I think what I’ll remember most isn’t the luxury (though that outdoor shower view will haunt my dreams forever) but the moments of unexpected connection: learning to weave with a village elder who spoke no English but communicated perfectly through smiles and gestures; the kitchen staff teaching me how to wrap fish in banana leaves; watching the stable boys gently training young Sumbanese horses on the beach at dawn.
Is Nihi for everyone? Definitely not. If you need constant entertainment, perfect connectivity, or urban amenities, you’d probably find it challenging. And if you’re on a tight budget, there are certainly more affordable ways to experience Indonesia’s beauty.
But if you’re seeking an experience that might genuinely change how you see the world—or at least how you define luxury—then yes, Nihi is worth every penny and every hour of travel.

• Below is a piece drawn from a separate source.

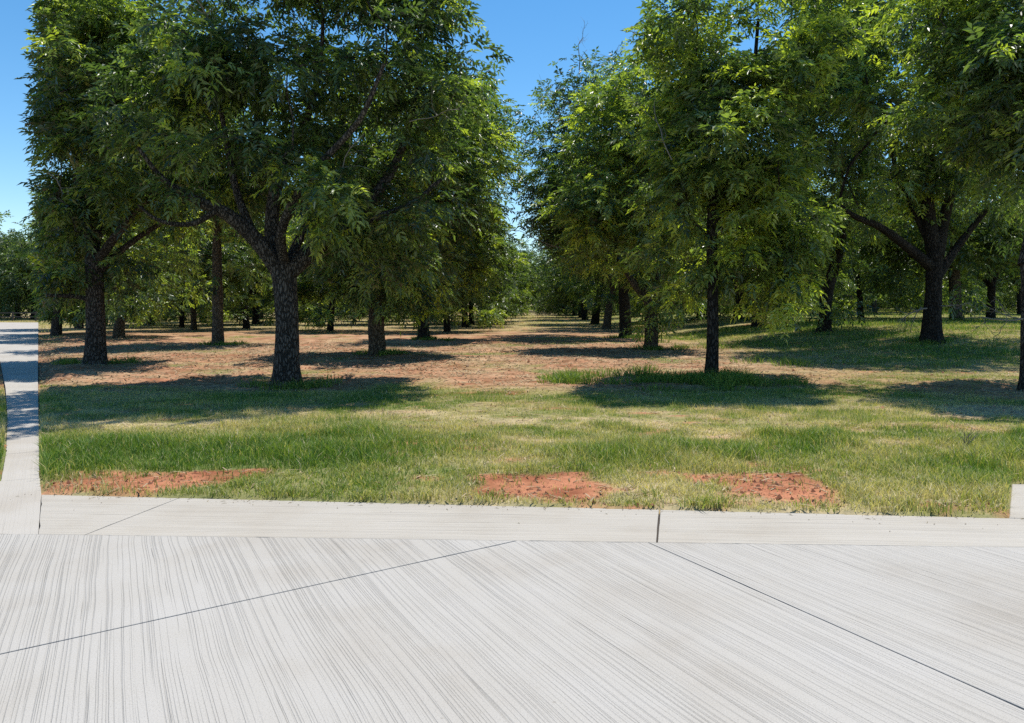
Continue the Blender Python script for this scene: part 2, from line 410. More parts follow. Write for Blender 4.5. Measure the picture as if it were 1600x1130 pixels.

As I packed my bags on the final morning, I found a small handwoven bracelet on my pillow—a traditional Sumbanese design in indigo and red. Attached was a note from Tinus: “To remember Sumba always.”
As if I could ever forget.
I fastened the bracelet around my wrist, where it remains today—a little frayed now, but a constant reminder that sometimes the most extraordinary journeys take us far from our comfort zones, to places where luxury isn’t defined by thread counts or brand names, but by moments of perfect connection with the world around us.
And maybe that’s the real magic of Nihi—it offers a vision of luxury that feeds the soul rather than just the ego. In our increasingly homogenized world, that might be the rarest luxury of all.